From the first line of the data down to and including the line with "cam_data.dof.aperture_fstop = cam_data.lens", copy everything exactly, leaving out pictures.

----------

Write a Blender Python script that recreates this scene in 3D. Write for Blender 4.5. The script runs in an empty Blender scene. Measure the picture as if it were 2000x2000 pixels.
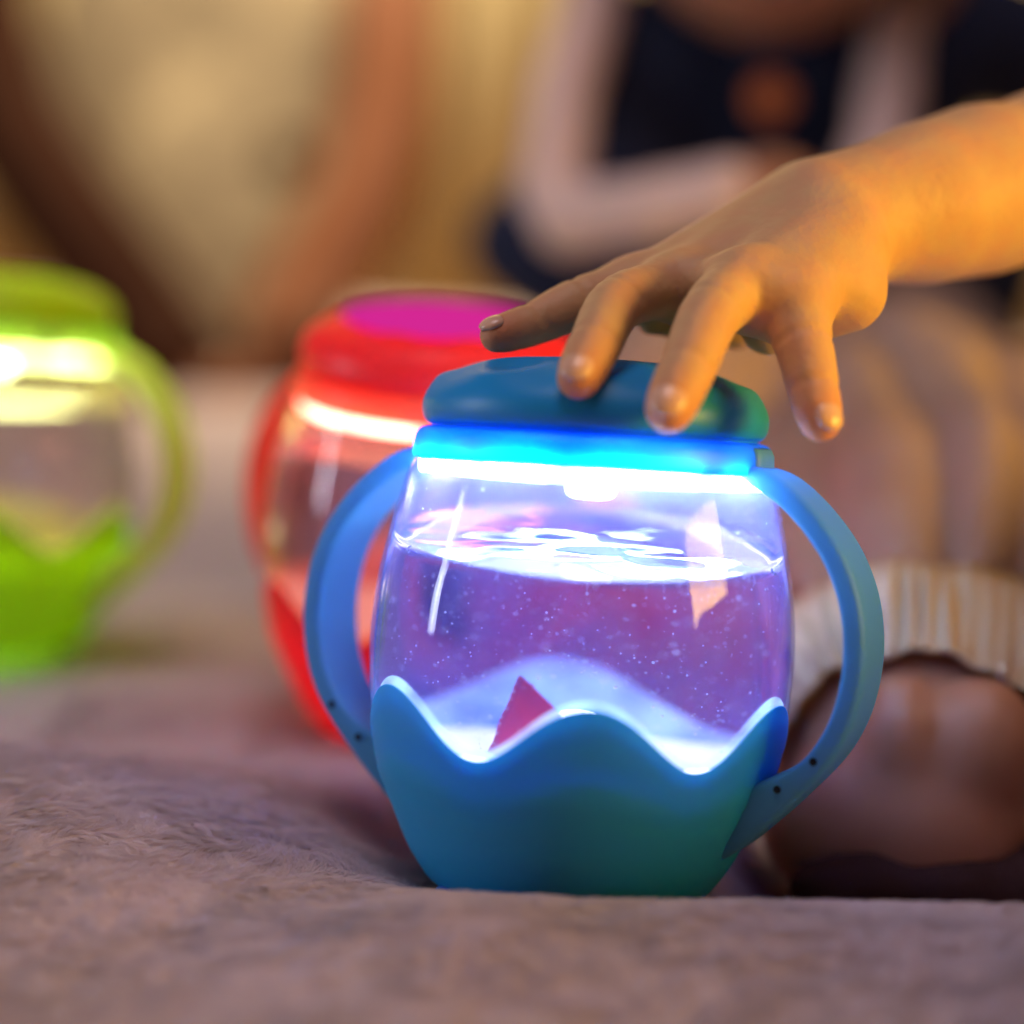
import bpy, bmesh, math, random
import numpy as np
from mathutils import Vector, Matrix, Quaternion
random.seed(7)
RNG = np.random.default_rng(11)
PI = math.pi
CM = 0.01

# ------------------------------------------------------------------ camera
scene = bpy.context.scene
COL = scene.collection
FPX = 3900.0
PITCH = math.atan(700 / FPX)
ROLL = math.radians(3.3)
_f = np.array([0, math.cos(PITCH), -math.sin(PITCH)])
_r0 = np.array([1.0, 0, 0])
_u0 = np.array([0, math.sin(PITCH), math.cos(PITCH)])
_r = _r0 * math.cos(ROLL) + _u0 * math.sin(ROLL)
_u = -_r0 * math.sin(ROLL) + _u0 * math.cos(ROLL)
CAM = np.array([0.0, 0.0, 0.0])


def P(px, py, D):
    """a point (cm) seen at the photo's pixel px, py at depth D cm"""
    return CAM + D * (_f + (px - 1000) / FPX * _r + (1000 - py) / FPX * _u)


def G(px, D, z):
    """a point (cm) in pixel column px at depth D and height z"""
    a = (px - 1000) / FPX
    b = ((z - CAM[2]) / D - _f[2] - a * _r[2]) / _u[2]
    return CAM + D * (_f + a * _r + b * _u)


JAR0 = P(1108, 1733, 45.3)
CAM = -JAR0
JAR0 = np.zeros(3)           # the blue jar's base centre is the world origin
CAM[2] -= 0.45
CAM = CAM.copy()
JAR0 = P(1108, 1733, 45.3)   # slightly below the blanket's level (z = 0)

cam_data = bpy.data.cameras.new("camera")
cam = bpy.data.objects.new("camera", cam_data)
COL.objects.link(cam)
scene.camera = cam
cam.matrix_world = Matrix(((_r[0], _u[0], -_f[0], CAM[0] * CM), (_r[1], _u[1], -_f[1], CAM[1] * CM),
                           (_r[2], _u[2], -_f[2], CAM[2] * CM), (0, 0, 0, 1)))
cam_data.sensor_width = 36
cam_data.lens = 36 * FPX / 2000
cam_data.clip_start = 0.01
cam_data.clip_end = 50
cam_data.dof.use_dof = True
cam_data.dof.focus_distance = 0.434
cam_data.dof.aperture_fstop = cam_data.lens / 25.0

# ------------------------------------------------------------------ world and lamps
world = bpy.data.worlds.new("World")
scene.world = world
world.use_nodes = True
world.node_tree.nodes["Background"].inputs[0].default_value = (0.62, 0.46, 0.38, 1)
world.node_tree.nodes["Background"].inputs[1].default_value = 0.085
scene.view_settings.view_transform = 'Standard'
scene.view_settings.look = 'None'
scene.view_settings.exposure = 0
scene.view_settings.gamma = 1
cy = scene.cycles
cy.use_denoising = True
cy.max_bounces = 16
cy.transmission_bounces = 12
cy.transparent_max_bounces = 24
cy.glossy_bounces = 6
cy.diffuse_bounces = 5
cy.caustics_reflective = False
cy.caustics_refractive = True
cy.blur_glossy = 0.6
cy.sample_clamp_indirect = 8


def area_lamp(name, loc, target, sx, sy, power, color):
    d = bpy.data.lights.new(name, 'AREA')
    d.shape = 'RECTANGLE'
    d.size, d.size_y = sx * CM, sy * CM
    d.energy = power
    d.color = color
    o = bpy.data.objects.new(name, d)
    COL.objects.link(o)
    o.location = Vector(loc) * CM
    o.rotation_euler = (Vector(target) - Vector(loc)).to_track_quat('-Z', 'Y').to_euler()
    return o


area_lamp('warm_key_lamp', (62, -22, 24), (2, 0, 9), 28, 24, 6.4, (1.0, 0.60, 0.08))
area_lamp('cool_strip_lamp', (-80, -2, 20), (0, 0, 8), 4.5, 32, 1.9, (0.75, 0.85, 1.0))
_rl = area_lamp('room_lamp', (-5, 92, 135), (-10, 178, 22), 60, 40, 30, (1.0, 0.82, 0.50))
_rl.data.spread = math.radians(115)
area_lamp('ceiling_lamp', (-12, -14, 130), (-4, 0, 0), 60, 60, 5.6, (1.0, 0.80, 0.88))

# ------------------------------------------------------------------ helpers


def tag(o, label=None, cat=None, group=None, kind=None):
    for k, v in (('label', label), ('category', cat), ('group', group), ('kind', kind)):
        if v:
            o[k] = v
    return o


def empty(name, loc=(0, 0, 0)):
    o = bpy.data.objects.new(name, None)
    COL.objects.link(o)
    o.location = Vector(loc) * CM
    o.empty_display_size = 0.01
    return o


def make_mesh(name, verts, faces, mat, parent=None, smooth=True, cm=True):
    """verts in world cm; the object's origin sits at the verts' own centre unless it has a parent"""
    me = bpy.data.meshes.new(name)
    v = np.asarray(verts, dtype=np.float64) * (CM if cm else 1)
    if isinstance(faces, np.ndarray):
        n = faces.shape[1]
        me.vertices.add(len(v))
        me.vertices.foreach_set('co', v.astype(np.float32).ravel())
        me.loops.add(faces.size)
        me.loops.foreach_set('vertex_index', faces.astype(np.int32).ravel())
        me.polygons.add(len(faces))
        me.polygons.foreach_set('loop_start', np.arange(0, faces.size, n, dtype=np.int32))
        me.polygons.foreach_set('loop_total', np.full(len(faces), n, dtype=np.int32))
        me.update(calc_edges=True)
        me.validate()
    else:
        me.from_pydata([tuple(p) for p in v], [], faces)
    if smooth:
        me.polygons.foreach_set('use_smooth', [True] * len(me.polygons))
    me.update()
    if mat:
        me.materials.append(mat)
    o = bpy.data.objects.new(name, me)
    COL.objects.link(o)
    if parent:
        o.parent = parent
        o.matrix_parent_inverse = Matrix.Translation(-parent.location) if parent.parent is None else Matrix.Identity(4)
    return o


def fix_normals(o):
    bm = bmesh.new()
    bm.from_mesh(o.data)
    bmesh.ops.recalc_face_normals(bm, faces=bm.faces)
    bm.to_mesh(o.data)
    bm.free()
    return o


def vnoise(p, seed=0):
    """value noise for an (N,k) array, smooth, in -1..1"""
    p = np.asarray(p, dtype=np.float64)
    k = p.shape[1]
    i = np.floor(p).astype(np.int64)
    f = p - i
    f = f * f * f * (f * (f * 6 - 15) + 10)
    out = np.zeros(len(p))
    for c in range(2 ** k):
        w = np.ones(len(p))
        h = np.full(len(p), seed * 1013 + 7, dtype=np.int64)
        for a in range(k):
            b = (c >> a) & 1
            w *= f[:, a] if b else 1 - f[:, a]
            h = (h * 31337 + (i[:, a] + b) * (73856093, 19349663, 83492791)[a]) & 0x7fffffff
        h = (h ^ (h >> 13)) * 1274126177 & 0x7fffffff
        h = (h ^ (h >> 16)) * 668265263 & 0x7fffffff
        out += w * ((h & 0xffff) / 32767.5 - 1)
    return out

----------

Response to the task:
Write a Blender Python script that recreates this scene in 3D. Write for Blender 4.5. The script runs in an empty Blender scene. Measure the picture as if it were 2000x2000 pixels.
import bpy, bmesh, math, random
import numpy as np
from mathutils import Vector, Matrix, Quaternion
random.seed(7)
RNG = np.random.default_rng(11)
PI = math.pi
CM = 0.01

# ------------------------------------------------------------------ camera
scene = bpy.context.scene
COL = scene.collection
FPX = 3900.0
PITCH = math.atan(700 / FPX)
ROLL = math.radians(3.3)
_f = np.array([0, math.cos(PITCH), -math.sin(PITCH)])
_r0 = np.array([1.0, 0, 0])
_u0 = np.array([0, math.sin(PITCH), math.cos(PITCH)])
_r = _r0 * math.cos(ROLL) + _u0 * math.sin(ROLL)
_u = -_r0 * math.sin(ROLL) + _u0 * math.cos(ROLL)
CAM = np.array([0.0, 0.0, 0.0])


def P(px, py, D):
    """a point (cm) seen at the photo's pixel px, py at depth D cm"""
    return CAM + D * (_f + (px - 1000) / FPX * _r + (1000 - py) / FPX * _u)


def G(px, D, z):
    """a point (cm) in pixel column px at depth D and height z"""
    a = (px - 1000) / FPX
    b = ((z - CAM[2]) / D - _f[2] - a * _r[2]) / _u[2]
    return CAM + D * (_f + a * _r + b * _u)


JAR0 = P(1108, 1733, 45.3)
CAM = -JAR0
JAR0 = np.zeros(3)           # the blue jar's base centre is the world origin
CAM[2] -= 0.45
CAM = CAM.copy()
JAR0 = P(1108, 1733, 45.3)   # slightly below the blanket's level (z = 0)

cam_data = bpy.data.cameras.new("camera")
cam = bpy.data.objects.new("camera", cam_data)
COL.objects.link(cam)
scene.camera = cam
cam.matrix_world = Matrix(((_r[0], _u[0], -_f[0], CAM[0] * CM), (_r[1], _u[1], -_f[1], CAM[1] * CM),
                           (_r[2], _u[2], -_f[2], CAM[2] * CM), (0, 0, 0, 1)))
cam_data.sensor_width = 36
cam_data.lens = 36 * FPX / 2000
cam_data.clip_start = 0.01
cam_data.clip_end = 50
cam_data.dof.use_dof = True
cam_data.dof.focus_distance = 0.434
cam_data.dof.aperture_fstop = cam_data.lens / 25.0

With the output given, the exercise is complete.